MHQ: The Quarterly Journal of Military History

WAS PATTON MURDERED?

For decades since General George S. Patton’s untimely death in December 1945 there have arisen all manner of conspiracy theories regarding it. They range from the improbable plot of Brass Target, a 1978 film starring George Kennedy as an overweight Patton who was allegedly assassinated in order to stop his investigation of a gold heist by corrupt American officers (see “Patton’s End on Film,” p. 41), to allegations in a widely-read book that Patton was murdered as part of a conspiracy orchestrated by the head of the Office of Strategic Services (OSS), William J. “Wild Bill” Donovan to prevent the controversial general from running for president in 1948. The truth of what really happened to Patton is more prosaic.
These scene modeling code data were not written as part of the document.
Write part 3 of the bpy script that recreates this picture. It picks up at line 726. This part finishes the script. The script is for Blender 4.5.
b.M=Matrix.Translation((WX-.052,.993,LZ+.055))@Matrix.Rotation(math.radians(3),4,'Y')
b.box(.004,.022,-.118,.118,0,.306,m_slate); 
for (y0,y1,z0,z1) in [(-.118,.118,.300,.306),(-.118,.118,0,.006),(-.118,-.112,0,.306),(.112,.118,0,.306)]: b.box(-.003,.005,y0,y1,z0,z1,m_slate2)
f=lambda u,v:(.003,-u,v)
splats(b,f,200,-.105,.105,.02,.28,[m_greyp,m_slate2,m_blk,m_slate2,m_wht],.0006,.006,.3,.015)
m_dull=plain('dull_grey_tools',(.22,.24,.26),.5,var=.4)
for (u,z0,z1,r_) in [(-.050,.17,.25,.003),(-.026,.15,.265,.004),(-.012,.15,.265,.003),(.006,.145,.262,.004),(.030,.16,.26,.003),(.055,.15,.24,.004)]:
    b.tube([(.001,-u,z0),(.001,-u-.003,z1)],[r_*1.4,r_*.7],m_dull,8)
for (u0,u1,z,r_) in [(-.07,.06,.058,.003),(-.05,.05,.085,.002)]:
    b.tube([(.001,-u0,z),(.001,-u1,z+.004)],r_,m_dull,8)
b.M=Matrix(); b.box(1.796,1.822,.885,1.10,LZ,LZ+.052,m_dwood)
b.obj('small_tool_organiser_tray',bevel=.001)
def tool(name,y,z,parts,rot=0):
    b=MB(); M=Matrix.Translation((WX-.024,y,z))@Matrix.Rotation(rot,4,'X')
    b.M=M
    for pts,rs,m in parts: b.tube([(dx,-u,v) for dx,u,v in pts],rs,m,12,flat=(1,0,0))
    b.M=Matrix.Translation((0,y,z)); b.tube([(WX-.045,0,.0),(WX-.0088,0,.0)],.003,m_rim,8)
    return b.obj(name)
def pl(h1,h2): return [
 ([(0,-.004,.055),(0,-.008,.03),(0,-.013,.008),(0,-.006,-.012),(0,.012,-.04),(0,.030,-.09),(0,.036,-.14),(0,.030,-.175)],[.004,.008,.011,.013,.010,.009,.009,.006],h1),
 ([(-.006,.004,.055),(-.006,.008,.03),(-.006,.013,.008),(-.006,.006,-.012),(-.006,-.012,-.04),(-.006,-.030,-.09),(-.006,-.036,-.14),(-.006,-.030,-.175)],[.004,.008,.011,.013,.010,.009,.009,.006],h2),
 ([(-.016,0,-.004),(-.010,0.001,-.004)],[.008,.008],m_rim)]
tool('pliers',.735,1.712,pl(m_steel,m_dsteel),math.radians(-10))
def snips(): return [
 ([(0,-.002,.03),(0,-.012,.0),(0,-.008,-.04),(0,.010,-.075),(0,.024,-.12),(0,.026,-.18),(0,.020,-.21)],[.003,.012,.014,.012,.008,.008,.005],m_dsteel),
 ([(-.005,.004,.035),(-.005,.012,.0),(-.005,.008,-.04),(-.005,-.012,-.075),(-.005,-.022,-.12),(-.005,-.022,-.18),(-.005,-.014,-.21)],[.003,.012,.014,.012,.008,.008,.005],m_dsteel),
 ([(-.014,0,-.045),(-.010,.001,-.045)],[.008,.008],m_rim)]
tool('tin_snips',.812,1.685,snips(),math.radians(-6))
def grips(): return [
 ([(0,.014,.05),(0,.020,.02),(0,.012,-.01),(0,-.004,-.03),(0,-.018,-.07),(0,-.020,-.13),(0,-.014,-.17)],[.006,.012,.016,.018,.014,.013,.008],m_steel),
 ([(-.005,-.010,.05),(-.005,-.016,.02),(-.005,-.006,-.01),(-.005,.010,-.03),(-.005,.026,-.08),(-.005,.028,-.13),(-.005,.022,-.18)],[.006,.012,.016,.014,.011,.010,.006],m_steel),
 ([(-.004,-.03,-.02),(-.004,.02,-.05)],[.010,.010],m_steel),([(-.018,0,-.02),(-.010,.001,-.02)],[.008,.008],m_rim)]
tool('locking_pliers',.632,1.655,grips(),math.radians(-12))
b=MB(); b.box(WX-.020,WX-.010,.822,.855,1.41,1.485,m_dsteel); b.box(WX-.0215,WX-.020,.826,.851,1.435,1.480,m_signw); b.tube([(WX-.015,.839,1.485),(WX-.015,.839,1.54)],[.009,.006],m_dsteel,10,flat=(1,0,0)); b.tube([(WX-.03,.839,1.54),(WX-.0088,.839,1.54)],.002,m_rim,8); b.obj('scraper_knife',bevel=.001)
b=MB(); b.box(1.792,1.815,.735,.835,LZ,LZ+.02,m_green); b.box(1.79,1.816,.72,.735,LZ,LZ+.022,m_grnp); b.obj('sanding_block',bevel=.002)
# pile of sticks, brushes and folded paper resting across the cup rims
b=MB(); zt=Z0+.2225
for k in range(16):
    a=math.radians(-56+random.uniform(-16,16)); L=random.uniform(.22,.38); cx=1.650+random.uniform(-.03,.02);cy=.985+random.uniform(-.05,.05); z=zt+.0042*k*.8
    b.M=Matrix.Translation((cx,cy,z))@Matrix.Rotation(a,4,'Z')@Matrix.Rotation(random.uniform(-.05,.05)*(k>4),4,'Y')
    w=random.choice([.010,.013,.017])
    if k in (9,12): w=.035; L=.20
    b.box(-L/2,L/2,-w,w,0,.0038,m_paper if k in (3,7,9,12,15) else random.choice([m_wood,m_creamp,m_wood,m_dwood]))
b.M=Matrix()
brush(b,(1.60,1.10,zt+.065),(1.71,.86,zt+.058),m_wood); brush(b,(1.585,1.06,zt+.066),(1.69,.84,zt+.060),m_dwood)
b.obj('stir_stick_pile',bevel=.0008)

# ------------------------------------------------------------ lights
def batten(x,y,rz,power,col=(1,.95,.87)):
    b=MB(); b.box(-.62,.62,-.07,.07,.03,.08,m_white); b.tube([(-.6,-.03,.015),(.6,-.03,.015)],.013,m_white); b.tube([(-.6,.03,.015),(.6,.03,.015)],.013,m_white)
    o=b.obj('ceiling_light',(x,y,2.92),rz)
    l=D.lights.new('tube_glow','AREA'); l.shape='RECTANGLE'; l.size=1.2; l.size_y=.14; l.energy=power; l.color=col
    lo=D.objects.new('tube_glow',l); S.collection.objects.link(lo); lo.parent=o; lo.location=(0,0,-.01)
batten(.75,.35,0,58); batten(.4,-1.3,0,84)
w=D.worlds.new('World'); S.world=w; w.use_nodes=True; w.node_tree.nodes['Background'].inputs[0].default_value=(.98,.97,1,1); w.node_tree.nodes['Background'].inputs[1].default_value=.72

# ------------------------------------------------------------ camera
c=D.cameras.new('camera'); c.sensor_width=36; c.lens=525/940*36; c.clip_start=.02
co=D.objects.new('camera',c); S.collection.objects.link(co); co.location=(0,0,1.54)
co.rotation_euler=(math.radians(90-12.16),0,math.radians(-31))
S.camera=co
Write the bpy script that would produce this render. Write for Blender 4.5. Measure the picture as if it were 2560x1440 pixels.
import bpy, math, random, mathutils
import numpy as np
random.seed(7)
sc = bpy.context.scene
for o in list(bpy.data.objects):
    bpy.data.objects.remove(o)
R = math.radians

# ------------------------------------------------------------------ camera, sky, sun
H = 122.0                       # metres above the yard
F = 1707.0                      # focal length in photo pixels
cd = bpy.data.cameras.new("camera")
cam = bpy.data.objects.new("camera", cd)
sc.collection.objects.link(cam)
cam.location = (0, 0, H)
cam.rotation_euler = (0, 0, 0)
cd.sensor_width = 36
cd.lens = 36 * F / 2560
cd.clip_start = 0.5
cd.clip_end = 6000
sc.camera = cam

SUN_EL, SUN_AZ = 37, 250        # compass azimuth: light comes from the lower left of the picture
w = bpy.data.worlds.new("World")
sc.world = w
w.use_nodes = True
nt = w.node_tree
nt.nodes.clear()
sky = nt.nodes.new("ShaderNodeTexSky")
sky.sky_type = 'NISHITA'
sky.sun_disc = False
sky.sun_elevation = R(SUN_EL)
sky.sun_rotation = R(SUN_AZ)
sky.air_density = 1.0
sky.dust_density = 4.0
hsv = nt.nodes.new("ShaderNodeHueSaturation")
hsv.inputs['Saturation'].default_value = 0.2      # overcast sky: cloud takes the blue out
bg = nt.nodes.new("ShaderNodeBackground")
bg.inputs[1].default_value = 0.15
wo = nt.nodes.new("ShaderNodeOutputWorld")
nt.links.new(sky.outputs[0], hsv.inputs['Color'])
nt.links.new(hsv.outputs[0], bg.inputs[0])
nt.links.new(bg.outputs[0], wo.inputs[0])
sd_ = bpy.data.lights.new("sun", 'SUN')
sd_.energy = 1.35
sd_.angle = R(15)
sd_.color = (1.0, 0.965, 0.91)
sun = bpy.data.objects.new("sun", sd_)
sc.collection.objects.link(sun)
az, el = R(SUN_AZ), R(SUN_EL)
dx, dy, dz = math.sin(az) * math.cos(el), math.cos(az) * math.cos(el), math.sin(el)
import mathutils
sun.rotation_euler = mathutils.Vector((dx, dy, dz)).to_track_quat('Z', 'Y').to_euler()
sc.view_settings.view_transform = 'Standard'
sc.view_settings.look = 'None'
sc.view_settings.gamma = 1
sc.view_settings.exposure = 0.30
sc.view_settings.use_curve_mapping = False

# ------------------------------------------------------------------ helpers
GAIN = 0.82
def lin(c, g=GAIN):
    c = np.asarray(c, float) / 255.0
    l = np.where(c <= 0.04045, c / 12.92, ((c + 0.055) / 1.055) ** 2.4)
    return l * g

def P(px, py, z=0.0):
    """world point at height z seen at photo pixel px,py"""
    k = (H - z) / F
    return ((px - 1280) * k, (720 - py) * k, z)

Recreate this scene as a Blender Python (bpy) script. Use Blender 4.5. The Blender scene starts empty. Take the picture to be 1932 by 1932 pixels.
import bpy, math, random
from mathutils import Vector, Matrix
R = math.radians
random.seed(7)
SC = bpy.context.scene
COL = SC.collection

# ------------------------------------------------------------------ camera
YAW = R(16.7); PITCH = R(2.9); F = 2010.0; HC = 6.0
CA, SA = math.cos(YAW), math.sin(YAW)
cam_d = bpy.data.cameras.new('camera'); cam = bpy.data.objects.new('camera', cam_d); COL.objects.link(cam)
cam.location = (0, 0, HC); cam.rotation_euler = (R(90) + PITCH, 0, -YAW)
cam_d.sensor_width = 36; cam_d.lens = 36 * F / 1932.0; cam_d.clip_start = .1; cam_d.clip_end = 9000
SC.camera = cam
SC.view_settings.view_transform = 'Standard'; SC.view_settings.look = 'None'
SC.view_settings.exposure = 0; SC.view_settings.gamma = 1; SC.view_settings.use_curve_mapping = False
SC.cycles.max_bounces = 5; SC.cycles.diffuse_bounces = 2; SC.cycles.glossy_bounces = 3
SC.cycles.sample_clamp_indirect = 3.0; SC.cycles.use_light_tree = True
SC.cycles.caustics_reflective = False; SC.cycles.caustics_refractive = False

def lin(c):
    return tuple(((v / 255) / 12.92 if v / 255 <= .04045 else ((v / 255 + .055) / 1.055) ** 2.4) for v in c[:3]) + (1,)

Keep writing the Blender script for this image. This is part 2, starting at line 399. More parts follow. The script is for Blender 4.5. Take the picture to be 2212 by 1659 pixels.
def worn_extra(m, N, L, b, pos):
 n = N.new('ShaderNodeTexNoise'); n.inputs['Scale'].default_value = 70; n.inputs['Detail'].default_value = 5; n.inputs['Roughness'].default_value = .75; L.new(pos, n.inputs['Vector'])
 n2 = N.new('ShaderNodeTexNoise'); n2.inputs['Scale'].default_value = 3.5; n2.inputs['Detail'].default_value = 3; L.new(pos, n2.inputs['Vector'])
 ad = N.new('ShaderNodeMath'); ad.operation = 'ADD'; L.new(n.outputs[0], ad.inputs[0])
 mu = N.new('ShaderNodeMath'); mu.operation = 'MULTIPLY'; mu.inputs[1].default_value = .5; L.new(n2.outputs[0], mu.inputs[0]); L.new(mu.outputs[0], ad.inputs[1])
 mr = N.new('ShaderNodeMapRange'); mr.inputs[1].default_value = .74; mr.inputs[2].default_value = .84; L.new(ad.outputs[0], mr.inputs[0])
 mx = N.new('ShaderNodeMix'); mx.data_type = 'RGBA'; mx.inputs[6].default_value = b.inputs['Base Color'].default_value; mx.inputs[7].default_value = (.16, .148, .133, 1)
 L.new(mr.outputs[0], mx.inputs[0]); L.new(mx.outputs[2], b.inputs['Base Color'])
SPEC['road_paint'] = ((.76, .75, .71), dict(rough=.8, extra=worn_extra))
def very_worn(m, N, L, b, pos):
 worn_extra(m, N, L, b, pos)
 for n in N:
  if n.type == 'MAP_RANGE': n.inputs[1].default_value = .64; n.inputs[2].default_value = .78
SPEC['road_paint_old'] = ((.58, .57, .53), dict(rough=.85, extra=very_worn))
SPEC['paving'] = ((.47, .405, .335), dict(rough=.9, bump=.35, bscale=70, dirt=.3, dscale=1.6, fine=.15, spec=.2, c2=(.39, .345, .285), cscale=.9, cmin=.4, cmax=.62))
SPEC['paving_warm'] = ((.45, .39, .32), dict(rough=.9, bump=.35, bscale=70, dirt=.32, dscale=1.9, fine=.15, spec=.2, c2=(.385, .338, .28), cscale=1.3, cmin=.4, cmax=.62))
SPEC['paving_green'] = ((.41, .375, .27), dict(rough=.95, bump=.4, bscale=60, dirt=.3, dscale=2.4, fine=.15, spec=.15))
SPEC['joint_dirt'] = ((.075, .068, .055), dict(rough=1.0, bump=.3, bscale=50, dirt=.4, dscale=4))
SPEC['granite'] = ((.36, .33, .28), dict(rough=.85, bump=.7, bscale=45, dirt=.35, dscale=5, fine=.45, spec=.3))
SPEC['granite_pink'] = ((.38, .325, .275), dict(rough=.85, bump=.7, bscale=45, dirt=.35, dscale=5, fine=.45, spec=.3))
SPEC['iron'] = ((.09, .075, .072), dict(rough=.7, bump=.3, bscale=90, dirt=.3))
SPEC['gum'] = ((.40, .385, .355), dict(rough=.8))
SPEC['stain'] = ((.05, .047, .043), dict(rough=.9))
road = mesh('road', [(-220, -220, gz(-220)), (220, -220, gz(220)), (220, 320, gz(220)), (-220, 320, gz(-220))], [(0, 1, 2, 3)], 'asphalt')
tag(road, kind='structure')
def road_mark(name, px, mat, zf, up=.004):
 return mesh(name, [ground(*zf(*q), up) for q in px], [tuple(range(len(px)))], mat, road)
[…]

By December 1945, just seven months after Patton’s superb battlefield leadership had played a pivotal role in forcing Nazi Germany’s surrender, America’s greatest World War II field commander was reduced to leading a “paper army.” In late September 1945 the Military Governor of the American Occupation Zone in Germany, General of the Army Dwight D. Eisenhower, had relieved Patton of command of his beloved Third U.S. Army, then on occupation duty in Bavaria. Patton had become a lightning rod of controversy, both for his public remarks and for his employment of former members of the Nazi party to help restore basic services—although this practice was no different from what other, less controversial, occupation commanders were doing, the press was having a field day with the “scandal.” Eisenhower believed he had to act and Patton became the sacrificial lamb.